Appropriately, the third chapter in this part of the book is written by a former viceregal representative. Judith Guichon has spent much of her life close to the land: “I am at the core a farmer and an environmentalist.” Perry Bellegarde’s notion of the treaties as sacred covenants with the natural world therefore strikes a strong chord, and she notes that this view is shared by the Prince of Wales, heir to the throne. During her time as lieutenant governor of British Columbia, Guichon gave high priority to the provincial Crown’s interaction with the First Nations, which, she affirms, needs to be characterized by “respect, relationships, and responsibility.” She concurs with the authors of the preceding essays that the monarchy is key to the treaty relationship.

Indeed, Judith Guichon sees a parallel between monarchy and Indigenous culture: “Monarchs have a role somewhat like hereditary chiefs and elders in the First Nations communities. The monarch in our constitutional monarchy represents sober second thought and wisdom, not the next political cycle but rather enduring truths and the historical evolution of our nation through generations.”

Reviewing and Reinvigorating the Viceregal Offices
The provincial manifestation of the Crown comes to the fore in the opening chapter of part two, “The Evolving Viceregal Offices.” Fortuitously, its author is Andrew Heard, a prominent political scientist from Judith Guichon’s home province, who has written about her use of the reserve power to refuse dissolution of the legislature in British Columbia in 2017. This was in itself an illustration that viceregal powers are by no means obsolete: the lieutenant governors continue to fulfill the role of “guardians of the constitution, who may at times refuse to act on unconstitutional advice from their first ministers and cabinets.”

The path of Canadian lieutenant governors toward the status of full representatives of the monarch, provincial equivalents of the governor general, has been long and circuitous and, in Heard’s view, is still incomplete.

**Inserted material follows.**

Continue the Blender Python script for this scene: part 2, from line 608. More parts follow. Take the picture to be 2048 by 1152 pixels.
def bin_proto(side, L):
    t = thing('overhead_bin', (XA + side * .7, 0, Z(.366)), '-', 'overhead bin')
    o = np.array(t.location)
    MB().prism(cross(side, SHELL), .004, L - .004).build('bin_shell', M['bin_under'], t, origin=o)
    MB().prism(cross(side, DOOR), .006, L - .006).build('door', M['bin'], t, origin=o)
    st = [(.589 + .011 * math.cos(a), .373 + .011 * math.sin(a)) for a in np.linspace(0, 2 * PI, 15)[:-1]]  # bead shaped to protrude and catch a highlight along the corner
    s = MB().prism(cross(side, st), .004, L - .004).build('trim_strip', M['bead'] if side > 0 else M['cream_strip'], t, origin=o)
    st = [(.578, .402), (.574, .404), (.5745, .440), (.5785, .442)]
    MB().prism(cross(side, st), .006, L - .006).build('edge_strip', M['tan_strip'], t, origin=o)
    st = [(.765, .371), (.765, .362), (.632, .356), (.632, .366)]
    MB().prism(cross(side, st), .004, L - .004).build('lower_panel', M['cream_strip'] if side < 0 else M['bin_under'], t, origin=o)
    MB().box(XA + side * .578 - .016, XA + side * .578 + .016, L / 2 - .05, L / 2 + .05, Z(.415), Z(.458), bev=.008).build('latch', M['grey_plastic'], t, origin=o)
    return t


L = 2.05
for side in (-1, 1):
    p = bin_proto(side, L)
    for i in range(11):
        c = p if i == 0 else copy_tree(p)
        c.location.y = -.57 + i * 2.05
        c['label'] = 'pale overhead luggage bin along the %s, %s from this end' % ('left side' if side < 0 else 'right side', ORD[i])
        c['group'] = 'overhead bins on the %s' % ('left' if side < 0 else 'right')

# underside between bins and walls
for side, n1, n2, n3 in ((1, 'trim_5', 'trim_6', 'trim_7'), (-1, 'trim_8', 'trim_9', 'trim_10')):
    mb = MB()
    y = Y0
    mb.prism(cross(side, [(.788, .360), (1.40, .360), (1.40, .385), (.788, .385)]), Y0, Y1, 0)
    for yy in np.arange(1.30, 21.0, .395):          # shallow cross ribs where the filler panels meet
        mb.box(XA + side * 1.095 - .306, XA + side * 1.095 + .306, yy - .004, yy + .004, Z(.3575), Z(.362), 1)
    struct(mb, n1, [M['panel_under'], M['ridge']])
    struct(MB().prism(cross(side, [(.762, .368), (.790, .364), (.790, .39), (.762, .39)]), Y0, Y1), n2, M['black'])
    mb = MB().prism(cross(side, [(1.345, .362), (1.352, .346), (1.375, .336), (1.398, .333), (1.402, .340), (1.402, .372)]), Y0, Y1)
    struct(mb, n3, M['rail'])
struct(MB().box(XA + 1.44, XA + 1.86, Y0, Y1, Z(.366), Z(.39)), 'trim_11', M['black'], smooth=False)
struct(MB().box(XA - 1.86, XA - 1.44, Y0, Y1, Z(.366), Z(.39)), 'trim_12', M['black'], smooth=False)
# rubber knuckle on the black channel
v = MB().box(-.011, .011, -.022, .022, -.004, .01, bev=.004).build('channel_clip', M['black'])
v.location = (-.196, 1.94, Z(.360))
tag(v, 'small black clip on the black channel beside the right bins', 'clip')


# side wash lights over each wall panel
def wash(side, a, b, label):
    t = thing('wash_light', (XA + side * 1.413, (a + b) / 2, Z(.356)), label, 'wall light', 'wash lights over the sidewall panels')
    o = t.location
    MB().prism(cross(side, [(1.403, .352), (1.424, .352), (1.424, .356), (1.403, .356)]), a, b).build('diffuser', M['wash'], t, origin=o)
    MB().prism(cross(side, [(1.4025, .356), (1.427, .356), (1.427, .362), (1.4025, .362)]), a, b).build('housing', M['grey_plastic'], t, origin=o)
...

At the time of Confederation the lieutenant governors were deemed not to be representatives of the Queen but merely federal officers appointed by and reporting officially to the governor general, but in reality reporting to the prime minister. Now they have come to embody a coordinate provincial Crown. But only to a point: Heard enumerates a number of instances, both symbolic and constitutional, where the lieutenant governors remain subordinate to the governor general. He offers some intriguing suggestions of how these anomalies could be overcome.

Regardless of their nominal status, the lieutenant governors are key figures in their jurisdictions, and not only in constitutional matters. “Viceregal officers are supposed to personify the provincial society and polity as figures who are above politics and who can appeal to all in their community,” says Heard. 3 He calls for a more effective way of selecting lieutenant governors, who must be politically neutral while in office. For better or worse, the appointment is entirely in the hands for the federal prime minister. When Conservative Stephen Harper occupied that position, he established a committee to advise on viceregal appointments. Despite its positive track record, his Liberal successor, Justin Trudeau, scrapped the process. For Andrew Heard, this reversion to political, sometimes overtly partisan, appointments, is regrettable.